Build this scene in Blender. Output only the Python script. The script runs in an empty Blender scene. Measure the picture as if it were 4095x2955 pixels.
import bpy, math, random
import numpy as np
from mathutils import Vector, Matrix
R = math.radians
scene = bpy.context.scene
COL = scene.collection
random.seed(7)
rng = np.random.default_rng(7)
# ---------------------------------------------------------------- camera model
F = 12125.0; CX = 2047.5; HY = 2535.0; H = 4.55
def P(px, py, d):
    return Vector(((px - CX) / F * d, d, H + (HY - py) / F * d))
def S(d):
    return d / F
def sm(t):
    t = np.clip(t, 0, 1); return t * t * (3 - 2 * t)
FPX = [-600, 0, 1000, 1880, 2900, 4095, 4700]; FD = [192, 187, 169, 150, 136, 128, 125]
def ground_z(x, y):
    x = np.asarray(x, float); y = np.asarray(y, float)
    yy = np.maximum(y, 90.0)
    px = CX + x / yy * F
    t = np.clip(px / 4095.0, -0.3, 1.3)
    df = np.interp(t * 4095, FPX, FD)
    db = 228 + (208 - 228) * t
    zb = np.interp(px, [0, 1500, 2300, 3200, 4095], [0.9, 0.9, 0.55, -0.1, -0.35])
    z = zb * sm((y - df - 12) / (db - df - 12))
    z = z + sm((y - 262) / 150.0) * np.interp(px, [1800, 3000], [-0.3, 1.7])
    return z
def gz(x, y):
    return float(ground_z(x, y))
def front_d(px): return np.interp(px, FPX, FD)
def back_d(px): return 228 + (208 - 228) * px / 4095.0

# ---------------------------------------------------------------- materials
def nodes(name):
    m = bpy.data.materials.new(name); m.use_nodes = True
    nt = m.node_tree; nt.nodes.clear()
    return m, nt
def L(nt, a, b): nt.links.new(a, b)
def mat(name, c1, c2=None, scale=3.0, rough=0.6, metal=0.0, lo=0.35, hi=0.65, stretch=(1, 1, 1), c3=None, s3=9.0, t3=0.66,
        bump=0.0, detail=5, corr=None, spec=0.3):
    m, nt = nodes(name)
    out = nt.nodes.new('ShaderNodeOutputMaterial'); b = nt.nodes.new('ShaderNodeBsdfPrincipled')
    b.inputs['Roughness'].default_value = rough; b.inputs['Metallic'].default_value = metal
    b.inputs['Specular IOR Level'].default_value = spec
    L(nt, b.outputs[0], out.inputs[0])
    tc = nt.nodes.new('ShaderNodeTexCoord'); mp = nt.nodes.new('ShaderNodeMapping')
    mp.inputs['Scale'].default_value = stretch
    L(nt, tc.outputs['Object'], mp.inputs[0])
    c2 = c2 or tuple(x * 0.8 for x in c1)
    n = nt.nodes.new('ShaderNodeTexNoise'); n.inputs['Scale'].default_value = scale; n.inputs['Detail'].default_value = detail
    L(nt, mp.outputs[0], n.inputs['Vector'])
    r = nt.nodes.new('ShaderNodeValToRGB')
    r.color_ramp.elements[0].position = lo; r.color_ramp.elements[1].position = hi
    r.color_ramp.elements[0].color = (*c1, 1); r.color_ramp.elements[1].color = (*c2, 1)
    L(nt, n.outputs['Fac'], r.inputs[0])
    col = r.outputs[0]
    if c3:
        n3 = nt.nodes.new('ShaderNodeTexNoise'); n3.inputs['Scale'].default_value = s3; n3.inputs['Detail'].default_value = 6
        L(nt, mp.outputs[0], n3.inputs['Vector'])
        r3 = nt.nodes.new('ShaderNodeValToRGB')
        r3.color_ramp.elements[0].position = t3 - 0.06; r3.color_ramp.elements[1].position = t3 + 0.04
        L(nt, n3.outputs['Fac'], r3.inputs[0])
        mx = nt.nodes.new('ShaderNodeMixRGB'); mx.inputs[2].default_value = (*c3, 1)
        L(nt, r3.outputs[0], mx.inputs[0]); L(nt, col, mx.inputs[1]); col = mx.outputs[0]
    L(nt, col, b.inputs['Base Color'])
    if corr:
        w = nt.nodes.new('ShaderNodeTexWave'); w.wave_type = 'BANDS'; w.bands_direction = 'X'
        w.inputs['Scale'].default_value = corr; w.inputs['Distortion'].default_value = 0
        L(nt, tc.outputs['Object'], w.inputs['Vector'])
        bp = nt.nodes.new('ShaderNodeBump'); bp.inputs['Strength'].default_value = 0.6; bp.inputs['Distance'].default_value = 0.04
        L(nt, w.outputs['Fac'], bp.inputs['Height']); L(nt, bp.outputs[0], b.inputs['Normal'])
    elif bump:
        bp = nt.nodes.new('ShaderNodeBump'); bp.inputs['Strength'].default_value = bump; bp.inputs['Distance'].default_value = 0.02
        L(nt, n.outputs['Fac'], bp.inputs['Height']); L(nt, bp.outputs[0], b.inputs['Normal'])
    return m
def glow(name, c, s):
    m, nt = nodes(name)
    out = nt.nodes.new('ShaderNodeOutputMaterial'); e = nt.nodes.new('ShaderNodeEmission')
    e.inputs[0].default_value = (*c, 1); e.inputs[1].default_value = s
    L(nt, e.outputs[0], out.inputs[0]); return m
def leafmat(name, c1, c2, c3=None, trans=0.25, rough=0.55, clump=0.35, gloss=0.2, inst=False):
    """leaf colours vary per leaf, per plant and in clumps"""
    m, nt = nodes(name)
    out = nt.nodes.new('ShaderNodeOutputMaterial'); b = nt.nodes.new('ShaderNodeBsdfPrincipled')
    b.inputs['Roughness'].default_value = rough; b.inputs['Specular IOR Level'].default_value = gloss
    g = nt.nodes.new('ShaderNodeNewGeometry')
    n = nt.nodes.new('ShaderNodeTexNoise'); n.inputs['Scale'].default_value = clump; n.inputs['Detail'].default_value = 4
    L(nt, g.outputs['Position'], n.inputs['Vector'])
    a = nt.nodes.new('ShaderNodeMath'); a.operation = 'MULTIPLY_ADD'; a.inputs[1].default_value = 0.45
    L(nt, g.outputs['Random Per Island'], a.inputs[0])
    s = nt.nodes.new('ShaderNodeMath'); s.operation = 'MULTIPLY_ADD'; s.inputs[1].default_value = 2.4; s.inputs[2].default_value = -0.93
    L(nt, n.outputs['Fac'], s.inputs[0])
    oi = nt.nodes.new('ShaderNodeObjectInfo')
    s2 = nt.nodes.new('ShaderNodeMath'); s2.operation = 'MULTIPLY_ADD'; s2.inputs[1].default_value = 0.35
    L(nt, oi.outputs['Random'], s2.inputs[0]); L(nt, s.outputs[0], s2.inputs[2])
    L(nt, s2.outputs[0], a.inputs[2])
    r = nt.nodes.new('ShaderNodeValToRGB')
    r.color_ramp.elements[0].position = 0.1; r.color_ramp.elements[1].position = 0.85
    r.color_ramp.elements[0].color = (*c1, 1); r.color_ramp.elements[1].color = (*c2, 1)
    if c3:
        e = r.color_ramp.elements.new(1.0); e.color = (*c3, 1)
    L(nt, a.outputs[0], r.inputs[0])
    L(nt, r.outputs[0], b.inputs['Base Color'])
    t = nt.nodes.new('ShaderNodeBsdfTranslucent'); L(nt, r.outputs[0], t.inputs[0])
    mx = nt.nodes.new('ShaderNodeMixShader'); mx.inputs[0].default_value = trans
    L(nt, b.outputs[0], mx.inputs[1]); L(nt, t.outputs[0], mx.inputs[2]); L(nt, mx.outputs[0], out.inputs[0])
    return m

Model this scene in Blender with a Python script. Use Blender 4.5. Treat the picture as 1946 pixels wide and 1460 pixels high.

***

--- What is expected ---
From the listing above, collect each line in which the string "Blender" appears.

--- Answer to the problem ---
Build this scene in Blender. Output only the Python script. The script runs in an empty Blender scene. Measure the picture as if it were 4095x2955 pixels.
Model this scene in Blender with a Python script. Use Blender 4.5. Treat the picture as 1946 pixels wide and 1460 pixels high.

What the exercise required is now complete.